Many 1988 nickels are worth hundreds of times their face value. In fact, some recently sold for more than $3,000!

If you’ve found a circulated 1988-P nickel or 1988-D nickel and it looks basically normal, shows some wear, appears dark or dirty, or otherwise looks typical… then it’s worth 5 cents. This describes the vast majority of the 1988 nickels you will ever find in pocket change, coin jars, or just about any other place you could randomly locate one.

However, uncirculated 1988 nickels (the kind that have absolutely no wear and appear to have just left the U.S. Mint yesterday) are worth more. Most uncirculated 1988 nickels have a value of between 20 and 50 cents.

Some uncirculated 1988 nickels are worth even more than that, although the “nearly perfect” ones that don’t show any significant nicks, scratches, or other detractions are extremely hard to find. These are the kinds that can be worth some real cash money — hundreds or, yes, even thousands of dollars, as I’ll show you in a moment.

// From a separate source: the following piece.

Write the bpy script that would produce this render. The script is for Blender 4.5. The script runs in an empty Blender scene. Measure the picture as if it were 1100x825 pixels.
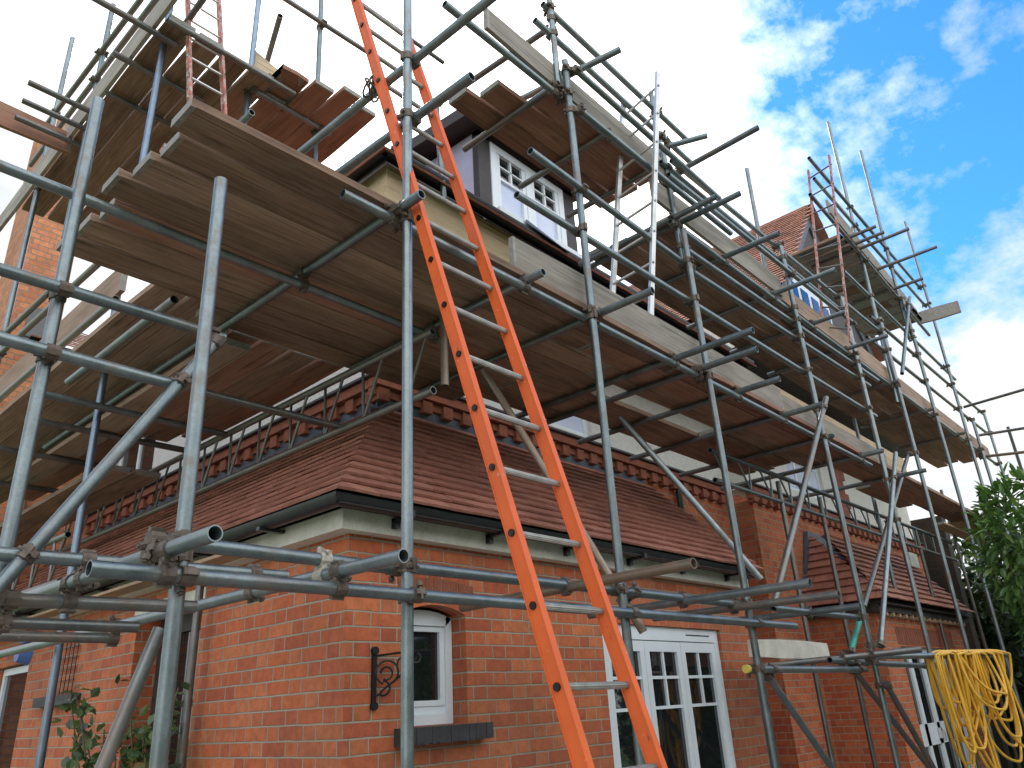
import bpy, bmesh, math, random
from mathutils import Vector, Matrix
random.seed(7)
R = math.radians
scene = bpy.context.scene
col = scene.collection

# ------------------------------------------------------------------ materials
def newmat(name):
    m = bpy.data.materials.new(name); m.use_nodes = True
    nt = m.node_tree; nt.nodes.clear()
    out = nt.nodes.new('ShaderNodeOutputMaterial'); b = nt.nodes.new('ShaderNodeBsdfPrincipled')
    nt.links.new(b.outputs[0], out.inputs[0])
    return m, nt, b
class G:
    """tiny node graph helper"""
    def __init__(s, nt): s.nt = nt
    def n(s, t, **k):
        o = s.nt.nodes.new(t)
        for a, v in k.items(): setattr(o, a, v)
        return o
    def l(s, a, b): s.nt.links.new(a, b)
    def m(s, op, a, b=None, c=None):
        o = s.n('ShaderNodeMath', operation=op)
        for i, v in enumerate((a, b, c)):
            if v is None: continue
            if isinstance(v, (int, float)): o.inputs[i].default_value = v
            else: s.l(v, o.inputs[i])
        return o.outputs[0]
    def noise(s, vec, scale, detail=4, rough=.55, dim='3D'):
        o = s.n('ShaderNodeTexNoise'); o.noise_dimensions = dim
        o.inputs['Scale'].default_value = scale; o.inputs['Detail'].default_value = detail; o.inputs['Roughness'].default_value = rough
        if vec is not None: s.l(vec, o.inputs['Vector'])
        return o.outputs['Fac']
    def ramp(s, f, stops):
        o = s.n('ShaderNodeValToRGB'); s.l(f, o.inputs[0]); e = o.color_ramp.elements
        while len(e) < len(stops): e.new(.5)
        for k, (p, c) in enumerate(stops):
            e[k].position = p; e[k].color = (*c, 1) if len(c) == 3 else c
        return o.outputs[0]
    def mix(s, f, a, b, mode='MIX'):
        o = s.n('ShaderNodeMix', data_type='RGBA', blend_type=mode)
        for i, v in ((0, f), (6, a), (7, b)):
            if isinstance(v, (int, float)): o.inputs[i].default_value = v
            elif isinstance(v, tuple): o.inputs[i].default_value = (*v, 1)
            else: s.l(v, o.inputs[i])
        return o.outputs[2]
    def mapv(s, vec, scale=(1, 1, 1), loc=(0, 0, 0)):
        o = s.n('ShaderNodeMapping'); o.inputs['Scale'].default_value = scale; o.inputs['Location'].default_value = loc
        s.l(vec, o.inputs['Vector']); return o.outputs[0]
    def bump(s, h, bsdf, strength=.3, dist=.01):
        o = s.n('ShaderNodeBump'); o.inputs['Strength'].default_value = strength; o.inputs['Distance'].default_value = dist
        s.l(h, o.inputs['Height']); s.l(o.outputs[0], bsdf.inputs['Normal'])
    def vec(s, x, y, z):
        o = s.n('ShaderNodeCombineXYZ')
        for i, v in enumerate((x, y, z)):
            if isinstance(v, (int, float)): o.inputs[i].default_value = v
            else: s.l(v, o.inputs[i])
        return o.outputs[0]
    def white(s, v):
        o = s.n('ShaderNodeTexWhiteNoise'); s.l(v, o.inputs['Vector']); return o.outputs['Value']

def simple(name, c, rough=.6, metal=0., var=.15, nscale=8., bump=.15, spec=.5):
    m, nt, b = newmat(name); g = G(nt)
    tc = g.n('ShaderNodeTexCoord').outputs['Object']
    oi = g.n('ShaderNodeObjectInfo').outputs['Random']
    n = g.noise(tc, nscale, 5); n2 = g.noise(tc, nscale*9, 3)
    f = g.m('ADD', g.m('MULTIPLY', n, .7), g.m('MULTIPLY', n2, .3))
    lo = tuple(x*(1-var) for x in c); hi = tuple(min(1, x*(1+var)) for x in c)
    cc = g.ramp(f, [(.3, lo), (.7, hi)])
    g.l(cc, b.inputs['Base Color']); b.inputs['Roughness'].default_value = rough; b.inputs['Metallic'].default_value = metal
    b.inputs['Specular IOR Level'].default_value = spec
    if bump: g.bump(n2, b, bump, .004)
    return m

def steel(name, lo, hi, rust=.12):
    m, nt, b = newmat(name); g = G(nt)
    tc = g.n('ShaderNodeNewGeometry').outputs['Position']; oi = g.n('ShaderNodeObjectInfo').outputs['Random']
    n = g.noise(tc, 9, 6, .65); fine = g.noise(tc, 90, 4, .7)
    f = g.m('ADD', g.m('MULTIPLY', n, .55), g.m('ADD', g.m('MULTIPLY', fine, .3), g.m('MULTIPLY', oi, .15)))
    c = g.ramp(f, [(.3, lo), (.52, tuple((a+b_)/2 for a, b_ in zip(lo, hi))), (.7, hi)])
    rn = g.noise(g.mapv(tc, (1, 1, 1), (3, 1, 7)), 5, 6, .7)
    rf = g.m('MULTIPLY', g.ramp(rn, [(.6-rust, (0, 0, 0)), (.78-rust*.6, (1, 1, 1))]), .75)
    c = g.mix(rf, c, (.17, .10, .06))
    sp = g.noise(g.mapv(tc, (1, 1, 1), (9, 4, 2)), 34, 3, .6)      # cement and paint splashes
    c = g.mix(g.ramp(sp, [(.72, (0, 0, 0)), (.76, (.6, .6, .6))]), c, (.34, .33, .30))
    g.l(c, b.inputs['Base Color'])
    g.l(g.m('MULTIPLY', g.m('SUBTRACT', 1., rf), .8), b.inputs['Metallic'])
    g.l(g.m('ADD', .24, g.m('MULTIPLY', n, .3)), b.inputs['Roughness'])
    g.bump(n, b, .08, .003)
    return m

def wood(name, lo, mid, hi, spots=.5):
    m, nt, b = newmat(name); g = G(nt)
    tc = g.n('ShaderNodeTexCoord').outputs['Object']; oi = g.n('ShaderNodeObjectInfo').outputs['Random']
    off = g.vec(g.m('MULTIPLY', oi, 37.), g.m('MULTIPLY', oi, 11.), 0.)
    va = g.n('ShaderNodeVectorMath', operation='ADD'); g.l(tc, va.inputs[0]); g.l(off, va.inputs[1]); v = va.outputs[0]
    grain = g.noise(g.mapv(v, (1.1, 26, 26)), 2.2, 8, .7)
    blot = g.noise(g.mapv(v, (1.2, 4, 4)), 1.6, 5, .6)
    f = g.m('ADD', g.m('MULTIPLY', grain, .5), g.m('ADD', g.m('MULTIPLY', blot, .45), g.m('MULTIPLY', g.m('SUBTRACT', oi, .5), .16)))
    c = g.ramp(f, [(.3, lo), (.5, mid), (.68, hi)])
    kn = g.n('ShaderNodeTexVoronoi'); kn.inputs['Scale'].default_value = 1.; g.l(g.mapv(v, (1.6, 9, 9)), kn.inputs['Vector'])
    k = g.ramp(kn.outputs['Distance'], [(.05, (1, 1, 1)), (.16, (0, 0, 0))])
    c = g.mix(g.m('MULTIPLY', k, .5), c, tuple(x*.35 for x in lo))
    st = g.noise(g.mapv(v, (3, 9, 9), (5, 5, 5)), 2., 4, .7)
    c = g.mix(g.m('MULTIPLY', g.ramp(st, [(.55, (0, 0, 0)), (.68, (1, 1, 1))]), spots), c, (.30, .28, .25))
    crack = g.noise(g.mapv(v, (.8, 60, 60), (2, 2, 2)), 1.5, 3, .5)
    ck = g.ramp(crack, [(.33, (1, 1, 1)), (.38, (0, 0, 0))])
    c = g.mix(g.m('MULTIPLY', ck, .7), c, tuple(x*.3 for x in lo))
    g.l(c, b.inputs['Base Color']); b.inputs['Roughness'].default_value = .82
    g.bump(grain, b, .35, .004)
    return m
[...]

As for those 1988-S proof nickels… they generally fetch $2 to $5 apiece.

There’s also another class of highly rare and valuable 1988 nickel that you need to be looking for!

Look for 1988 nickels that show Full Steps details near the base of the Monticello building on the back of the coin — the reverse. A Full Steps nickel has to reveal 5 or 6 complete, unbroken steps.

You will not, I repeat, NOT find Full Steps details on any worn 1988 nickels. The only way a Jefferson nickel would even stand a chance of being designated Full Steps is if it’s uncirculated.

IMPORTANT: What Is The Grade Of Your 1988 Nickel?

To determine the true value of your 1988 nickel, you first need to know what condition (or grade) your coin is in.

Grab a coin magnifier and a copy of the U.S. Coin Grading Standards book. Then, watch this video to see how to grade coins yourself at home:

TIME-SAVING TIP: These are the best coin grading apps that make grading coins yourself even easier!

Rare 1988 Nickel Errors… And Their Values

In terms of 1988 nickel values, here’s where we start talking big money!

While 1988 nickel error values are all over the board — with some worth only a few bucks and others worth hundreds — there are some out there that are worth thousands!

For example, an off-center 1988 nickel might be worth on average $10 to $25, while a broadstrike 1988 nickel can take $15 to $50.

Now consider a 1988-P nickel that was struck on a 1988-P dime! It was graded Mint State-67, certified by Numismatic Guaranty Company, and it took an incredible $2,520 in an August 2022 Heritage Auctions sale.

There are many other similar 1988 nickel errors that are worth more than $500 apiece as well.

The Most Valuable 1988 Nickel

The most valuable 1988 Jefferson nickel sold for $3,500!

That’s right… A 1988-D nickel graded by Professional Coin Grading Service as Mint State-67 Full Steps hammered for $3,500 in a March 2019 eBay auction.